I had less to do with that than I did with most at the stuff on the album. That was originally something Freddie was going to do on a solo album, and gradually we all played on it. I went in and played guitar and it seemed to work very well. John went in and played bass, Roger put the drums in, so it became a Queen track. I love it. Not many people have spoken to me about it, but I think it's great. It's got a lot of depth to it.
All God's People is my favourite track [on the album]. It's chilling.
[Joint songwriting credits] worked very well for the band, although you can pretty much work out who is responsible for what. There are things on Innuendo, for example, which are obviously me, but by talking about it you obviously destroy what we were trying to achieve… I was obviously involved heavily in Headlong, I Can't Live with You and Hitman, while All God's People came from Freddie at the same time as the Barcelona project. The Show Must Go On came from Roger and John playing the sequence and I started to put things down.
Freddie and Mike Moran remained very close and Freddie thought Mike would bring out the best on the keyboards on All God's People. Freddie after all had only ever got to Grade Three or Four on the Royal Academy of Music's piano exams and Freddie only ever wanted the very best on this album. The four tracks [off Innuendo] whose words and music outline were Freddie's are obviously All God's People and Slightly Mad as well as Delilah, which, as all Freddie-lovers know was written about his favourite cat. And then, of course, there was Bijou, the fourth. One of the tracks that sticks in my brain is Going Slightly Mad when I distinctly remember Freddie coming home and having great difficulty with the lyrics. This again was one of those occasions where he came in and we were searching for about three hours for the elusive words. And with All God's People, he was having his last blast at gospel which he loved.

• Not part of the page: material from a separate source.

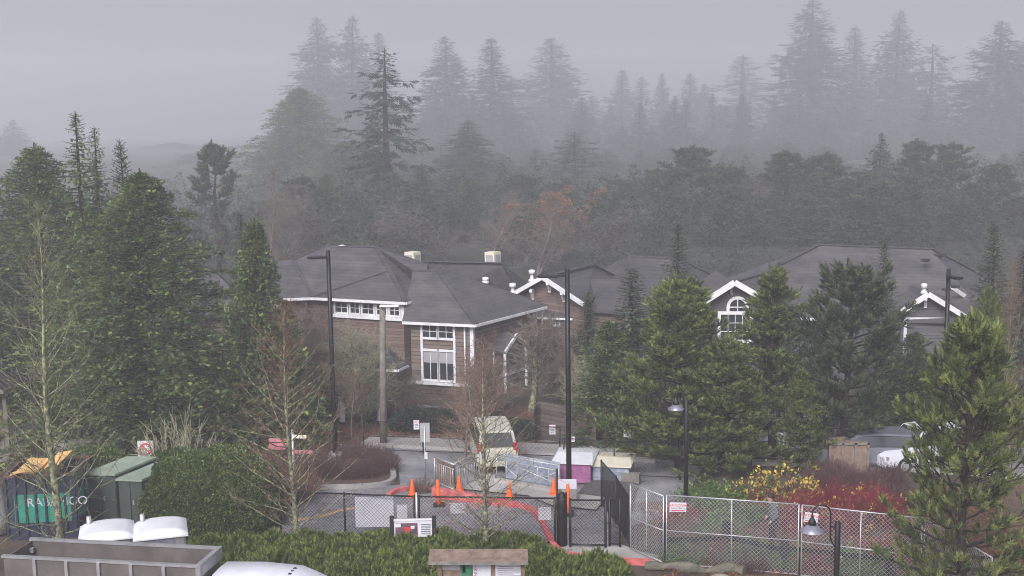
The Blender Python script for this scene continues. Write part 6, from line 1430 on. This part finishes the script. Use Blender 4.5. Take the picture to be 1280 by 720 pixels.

The secret for making a keyboard sound like an orchestra is that you must play each and every part individually. In other words, if you get the orchestral unions right, if you double up the cellos with bassoons, etc., the end result will resemble what a typical orchestra would sound like. Even today with the great samples that exist, if you put a fist full of notes down, they sound like a keyboard player playing a fist full of stringy type sounds. If you play the sounds individually and then get add the spiky down-bows, you have an orchestra. Fred's level of ingenuity came once the process was nearly finished. He would listen to the passage and say, “something is missing.” He would then add a ninth or eleventh, or some other note that I would never have guessed to add, and then before you knew it, it was Queen.
It was still a solo track at the time, but Freddie had asked Brian to play a solo on it. Brian did a good solo, but decided he could do better and played it again. Freddie said “No, I don't like it,” and so it went on, and I could see Brian getting more and more tense. After another solo, Freddie said “Oh, that's rubbish.” David Richards, Mike Moran and I were all looking at each other. At the time, it seemed horrific. After another solo, Freddie made some comment like “Oh, come on! You and that fireplace guitar… play it like you mean it!” So Brian let rip with this great solo, and, of course, Freddie had this big grin on his face. He knew what Brian could do, and he was just pushing him.
Fred and I went into the studio to work on whatever. We just started to write and we came up with an idea, which was a starting point for a year's work - the whole idea of this, by the way, was to do a solo album for Fred, which was, a non-Queen album. After The Great Pretender, those geniuses in the record company said, “Why don't you do an album of covers?” He said, “I've only got one cover in me, and that was it.” And so we started to write original material, and the first thing we started to write was a tune - then again, the title came from nowhere - called All God's People. I've no idea where that came from, but it was the first thing that we did as a solo thing together. It was hijacked for a Queen track eventually, for Innuendo. There's a story about this: there's a line in here in which Freddie sings “all prime ministers”. This means nothing, it's complete garbage, it means nothing except on the guide vocal, we needed something that rhythmically said [like the melody]. He said, “oh, I'll do a guide vocal.” He sang, “all prime ministers.” And there it still remains to this day. It means nothing, it has no contribution to the overall lyric but here we are. So All God's People came and went and in the middle of this, I got a phone call - it was actually when we were doing The Great Pretender video, I think, I was fast asleep, about four o'clock in the morning, after we'd finished this - and the telephone rang, it's Fred, immensely excited, he said, “look, I've got fantastic news: I've heard from Montserrat Caballé, and she wants to, you know, come and do this thing now.” And I said, “OK, fine.” So we went back in the studio the next day and started to work on a track, we had no idea what to do, and I said to Fred, “we need just a working title,” and he said, “let's call it Barcelona, because that's where we met.” I said, “it's not a bad idea, Barcelona, where you met, let's do something based on that.' I started to do that [bells intro] fairly operatic and triumphant. And the rest is history because, after that, we never went back to the solo album, because the rest of the year was taken up with Barcelona and the rest of the Barcelona album. So there are bits and pieces of tracks that we started and never finished but maybe they'll see the light of day, one day.